-------- DATA SEGMENT

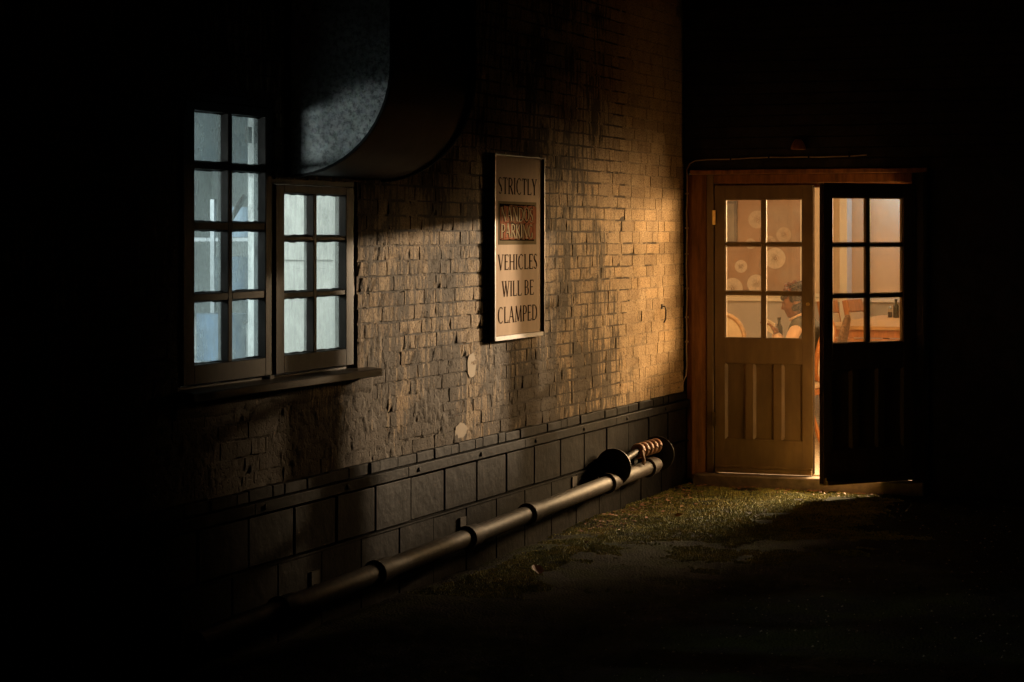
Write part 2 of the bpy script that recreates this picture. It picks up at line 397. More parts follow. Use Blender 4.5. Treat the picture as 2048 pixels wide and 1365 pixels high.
# joints, render and crumbling surface: one fine uneven sheet
yy = np.arange(YA, YB + .001, .0115); zz = np.arange(.59, ZT, .0115)
PY, PZ = np.meshgrid(yy, zz, indexing='ij')
f1 = fbm(PY * 5, PZ * 5, 6); f2 = fbm(PY * 34, PZ * 34, 4, .6); f3 = fbm(PY * 1.7 + 9, PZ * 1.7 + 3, 5)
rough_m = sstep(1.02 + (f3 - .5) * 1.7 - PZ, -.12, .12) * sstep(-PY, 2.8, 4.4)
rough_m = np.maximum(rough_m, sstep(f3 + f1 * .3, .84, .94) * sstep(-PY, 1.4, 2.0) * .9)
smooth_m = sstep(PY + 1.31 + np.where(PZ < 1.66, (f3 - .5) * 1.3 - (1.66 - PZ) * -.25, 0) - np.where(PZ < 1.66, .34, 0), -.01, .03)
hx = -.0065 + (f2 - .5) * .005 + (f1 - .5) * .007
hx = hx * (1 - rough_m) + rough_m * (-.004 + (f1 - .45) * .026 + (f2 - .5) * .014)
under = sstep(PZ, .93 + (f1 - .5) * .12, .97 + (f1 - .5) * .12) * (PZ < 1.06) * (PY > -7.1) * (PY < -5.2)
hx = hx * (1 - under) + under * (.008 + (f1 - .5) * .006)
hx = hx * (1 - smooth_m) + smooth_m * (-.0020 + (f1 - .5) * .0040 + (f2 - .5) * .0012)
P = np.stack([hx, PY, PZ], -1)
cy = (yy[:-1] + yy[1:]) / 2; cz = (zz[:-1] + zz[1:]) / 2
CY, CZ = np.meshgrid(cy, cz, indexing='ij')
hole = ((CY > WY0) & (CY < WYm) & (CZ > WZ0) & (CZ < WZt)) | ((CY >= WYm) & (CY < WY1) & (CZ > WZ0) & (CZ < WZs))
mo_ = tag(grid_mesh('mortar', P, M_mortar, BW, ~hole), kind='stuff')
bare = (1 - sstep(rough_m, .25, .7)) * (1 - smooth_m * .62) * (1 - under) * sstep(fbm(PY * 7 + 4, PZ * 7, 4), .30, .48)
co = np.empty(len(mo_.data.vertices) * 3, dtype=np.float32); mo_.data.vertices.foreach_get('co', co); co = co.reshape(-1, 3)
bi = np.clip(np.rint((co[:, 1] - 4 - YA) / .0115).astype(int), 0, len(yy) - 1); bj = np.clip(np.rint((co[:, 2] - .59) / .0115).astype(int), 0, len(zz) - 1)
mo_.data.attributes.new('bare', 'FLOAT', 'POINT').data.foreach_set('value', bare[bi, bj].astype(np.float32))
# bricks
def brick_mesh(k, calm=False):
    r = np.random.RandomState(100 + k)
    nu, nv = 6, 3; vs, fs = [], []
    for i in range(nu):
        for j in range(nv):
            u = i / (nu - 1) - .5; v = j / (nv - 1) - .5
            e = (i in (0, nu - 1)) + (j in (0, nv - 1))
            x = r.normal(0, .0005 if calm else .0009) - (0 if calm else abs(r.normal(0, .0006)) * (e > 0))
            if not calm and e and r.rand() < .06: x -= .005
            du = 0 if not e else r.normal(0, .007); dv = 0 if not e else r.normal(0, .020 if not calm else .012)
            vs.append((x, u + du * (0 if calm else 1), v + dv))
    for i in range(nu - 1):
        for j in range(nv - 1):
            a = i * nv + j; fs.append((a, a + nv, a + nv + 1, a + 1))
    ring = [i * nv for i in range(nu)] + [(nu - 1) * nv + j for j in range(1, nv)] + [i * nv + nv - 1 for i in range(nu - 2, -1, -1)] + [j for j in range(nv - 2, 0, -1)]
    n0 = len(vs)
    for q in ring: vs.append((-.021, vs[q][1], vs[q][2]))
    for k2 in range(len(ring)):
        k3 = (k2 + 1) % len(ring); fs.append((ring[k2], n0 + k2, n0 + k3, ring[k3]))
    return np.array(vs), fs
NVAR = 20
VAR = [brick_mesh(k) for k in range(NVAR)]; CALM = [brick_mesh(k + 50, True) for k in range(8)]
def mk(name, vf):
    me = bpy.data.meshes.new(name); me.from_pydata([tuple(v) for v in vf[0]], [], vf[1])
    bm = bmesh.new(); bm.from_mesh(me); bmesh.ops.recalc_face_normals(bm, faces=bm.faces); bm.to_mesh(me); bm.free()
    me.materials.append(M_wall); return me
VARM = [mk('brick', v) for v in VAR]; CALMM = [mk('brick', v) for v in CALM]
bricks = []
nco = int((ZT - .607) / .0745)
for i in range(nco):
    z0 = .607 + i * .0745; y = YA - rnd.random() * .1; k = i % 3
    y -= rnd.random() * .13
    while y < -.012:
        L = (.262 if k % 3 else .128) + rnd.uniform(-.014, .014); k += 1 if rnd.random() < .85 else 2
        y0, y1 = y + .004, min(y + L, -.006); y = y + L + .0045
        if y1 - y0 < .04: continue
        h = .0745 - .0085
        segs = [(y0, y1)]
        if ex(y0, y1, z0 + .012, z0 + h - .012):
            segs = []
            lo, hi = WY0, (WY1 if z0 < WZs - .02 else WYm)
            if y0 < lo - .04: segs.append((y0, lo - .002))
            if y1 > hi + .04: segs.append((hi + .002, y1))
        for s0, s1 in segs:
            yc, zc = (s0 + s1) / 2, z0 + h / 2 + rnd.gauss(0, .0015)
            sm = yc > (-1.31 if zc > 1.66 else -.98 + .2 * math.sin(zc * 7))
            bricks.append((yc, zc, s1 - s0, h * rnd.uniform(.93, 1.03), sm, rnd.gauss(0, .0011) if not sm else rnd.gauss(0, .0004), rnd.gauss(0, .0045 if not sm else .001), rnd.gauss(0, .015 if not sm else .003), rnd.randrange(1000)))
def score(b):
    lit = (b[0] > -7.3) and (b[1] < 1.85 + .25 * (b[0] > -2.8)) and (b[0] > -5.4 or b[1] < 1.0)
    d = 16.2 + b[0] * .93
    return (b[2] * b[3] / (d * d)) * (1 if lit else .2)
bricks.sort(key=score, reverse=True)
for b in bricks[:300]:
    me = (CALMM[b[8] % 8] if b[4] else VARM[b[8] % NVAR])
    o = bpy.data.objects.new('brick', me); COL.objects.link(o); o.parent = BW
    o.location = (b[5], b[0] + 4, b[1]); o.scale = (1, b[2], b[3]); o.rotation_euler = (0, b[7] * .4, b[6])
V, F, TN_ = [], [], []; n = 0
for b in bricks[300:]:
    TN_ += [rnd.random()] * len((CALM[b[8] % 8] if b[4] else VAR[b[8] % NVAR])[0])
    vf = CALM[b[8] % 8] if b[4] else VAR[b[8] % NVAR]
    v = vf[0] * np.array([1, b[2], b[3]])
    x = v[:, 0] - v[:, 1] * b[6] + v[:, 2] * b[7] * .4
    V.append(np.stack([x + b[5], v[:, 1] + b[0] + 4, v[:, 2] + b[1]], -1)); F += [tuple(i + n for i in f) for f in vf[1]]; n += len(v)
me = bpy.data.meshes.new('brickwork'); me.from_pydata(np.concatenate(V).tolist(), [], F)
bm = bmesh.new(); bm.from_mesh(me); bmesh.ops.recalc_face_normals(bm, faces=bm.faces); bm.to_mesh(me); bm.free()
me.attributes.new('tone', 'FLOAT', 'POINT').data.foreach_set('value', TN_)
me.materials.append(M_wall); o = bpy.data.objects.new('brickwork', me); COL.objects.link(o); o.parent = BW; o['kind'] = 'stuff'
# cream filler patches
for (yc, zc, ry, rz) in ((-4.08, .665, .085, .04), (-3.93, 1.0, .06, .07)):
    poly = [(yc + ry * math.cos(a) * rnd.uniform(.88, 1.1), zc + rz * math.sin(a) * rnd.uniform(.88, 1.1)) for a in [k * math.pi / 12 for k in range(24)]]
    MB().prism(poly, lambda p, h: (h, p[0], p[1]), -.006, .0012).build('filler_patch', M_filler, BW)
# plinth of black painted blocks
PL = box('plinth', (-.015, YA, -.4), (.018, -.012, .6), M_plinth, BW)
def plank(y0, y1, z0, z1, x, name, par=PL, mat=M_plinth, bev=.003): return box(name, (.0, y0, z0), (x, y1, z1), mat, par, bev)
y = -.05; k = 0
while y > -8.4:
    w = .43 + rnd.uniform(-.012, .012)
    plank(y - w + .005 + rnd.uniform(0, .004), y - .004 - rnd.uniform(0, .004), .275 + rnd.uniform(0, .004), .497 - rnd.uniform(0, .006), .029 + rnd.uniform(0, .008), 'block', bev=.006)
    y -= w
y = -.22
while y > -8.4:
    w = .43 + rnd.uniform(-.012, .012)
    plank(y - w + .005, y - .004, -.2, .262, .033 + rnd.uniform(0, .004), 'block'); y -= w
y = -.015
while y > -8.4:
    w = rnd.choice([.22, .23, .11]); plank(y - w + .004, y - .003, .557, .607 + rnd.uniform(-.003, .003), .03 + rnd.uniform(-.004, .006), 'brick', bev=.004); y -= w
y = -.02
while y > -8.4:
    w = 1.62; t = box('rail', (.0, y - w + .003, .503), (.052, y, .553), M_plinth, PL, .003)
    y -= w
MB().box((.0, -8.4, .2645), (.044, -.03, .2715)).build('ledge', M_plinth, PL)
for k in range(9):
    yb = -.6 - k * .83
    MB().lathe((.05, yb, .528), [(.012, 0), (.012, .006), (.007, .009)], 8, 'X').build('bolt', M_plinth, PL)

# ------------------------------------------------------------------ back wall with doorway (frame plane y = 0)
BK = thing('rear_wall', 'dark rear wall around the double doors', 'wall', (0.8, 0, 0))
b = MB()
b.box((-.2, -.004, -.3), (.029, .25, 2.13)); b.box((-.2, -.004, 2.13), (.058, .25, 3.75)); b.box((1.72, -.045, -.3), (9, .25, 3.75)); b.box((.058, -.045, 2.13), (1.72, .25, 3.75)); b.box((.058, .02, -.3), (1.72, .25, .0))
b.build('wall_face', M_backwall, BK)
# boards of the dark wall, right of and above the doors
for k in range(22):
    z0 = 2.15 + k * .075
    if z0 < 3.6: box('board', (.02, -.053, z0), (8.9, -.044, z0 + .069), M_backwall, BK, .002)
DR = thing('door_frame', 'brown timber door frame round the half open double doors', 'door frame', (.9, 0, 0))
pj = [(.03, -.028), (.07, -.036), (.165, -.004), (.165, .08), (.03, .08)]
MB().prism(pj, lambda p, h: (p[0], p[1], h), .0, 2.118).build('jamb', M_jamb, DR, bevel=.003)
MB().box((.168, -.012, .0), (.217, .075, 2.118)).build('door_stop', M_door, DR, bevel=.003)
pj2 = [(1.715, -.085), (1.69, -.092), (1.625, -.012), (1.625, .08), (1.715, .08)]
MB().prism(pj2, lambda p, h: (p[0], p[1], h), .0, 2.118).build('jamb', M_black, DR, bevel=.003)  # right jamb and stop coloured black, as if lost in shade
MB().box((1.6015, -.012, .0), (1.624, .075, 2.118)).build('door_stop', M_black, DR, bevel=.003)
MB().box((.062, -.07, 2.1182), (1.715, .08, 2.15)).build('lintel', M_jamb, DR, bevel=.004)
MB().box((.20, .043, .05), (.246, .074, 2.03)).build('rebate', M_door, DR)
MB().box((.2, .043, 2.024), (1.6, .0745, 2.0545)).build('rebate', M_jamb, DR)
MB().box((.22, -.02, 2.055), (1.6, .075, 2.117)).build('head', M_jamb, DR, bevel=.004)
MB().box((.1, -.13, -.1), (1.7, .3, .045)).build('threshold', M_stone, DR, bevel=.008)
MB().box((.23, .055, .044), (1.58, .085, .050)).build('brass_strip', M_brass, DR)
for z in (1.82, .42):
    MB().box((.213, -.026, z - .05), (.235, -.012, z + .05)).build('hinge', M_brass, DR)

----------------

> [TASK]
All lines above from the one containing "b.box((-.2, -.004, -.3), (.029, .25, 2.13));" to the one containing "2.118).build('jamb', M_black, DR, bevel=.003)" must be repeated exactly, both lines included, and no others.

> [RESPONSE BELOW]
b.box((-.2, -.004, -.3), (.029, .25, 2.13)); b.box((-.2, -.004, 2.13), (.058, .25, 3.75)); b.box((1.72, -.045, -.3), (9, .25, 3.75)); b.box((.058, -.045, 2.13), (1.72, .25, 3.75)); b.box((.058, .02, -.3), (1.72, .25, .0))
b.build('wall_face', M_backwall, BK)
# boards of the dark wall, right of and above the doors
for k in range(22):
    z0 = 2.15 + k * .075
    if z0 < 3.6: box('board', (.02, -.053, z0), (8.9, -.044, z0 + .069), M_backwall, BK, .002)
DR = thing('door_frame', 'brown timber door frame round the half open double doors', 'door frame', (.9, 0, 0))
pj = [(.03, -.028), (.07, -.036), (.165, -.004), (.165, .08), (.03, .08)]
MB().prism(pj, lambda p, h: (p[0], p[1], h), .0, 2.118).build('jamb', M_jamb, DR, bevel=.003)
MB().box((.168, -.012, .0), (.217, .075, 2.118)).build('door_stop', M_door, DR, bevel=.003)
pj2 = [(1.715, -.085), (1.69, -.092), (1.625, -.012), (1.625, .08), (1.715, .08)]
MB().prism(pj2, lambda p, h: (p[0], p[1], h), .0, 2.118).build('jamb', M_black, DR, bevel=.003)  # right jamb and stop coloured black, as if lost in shade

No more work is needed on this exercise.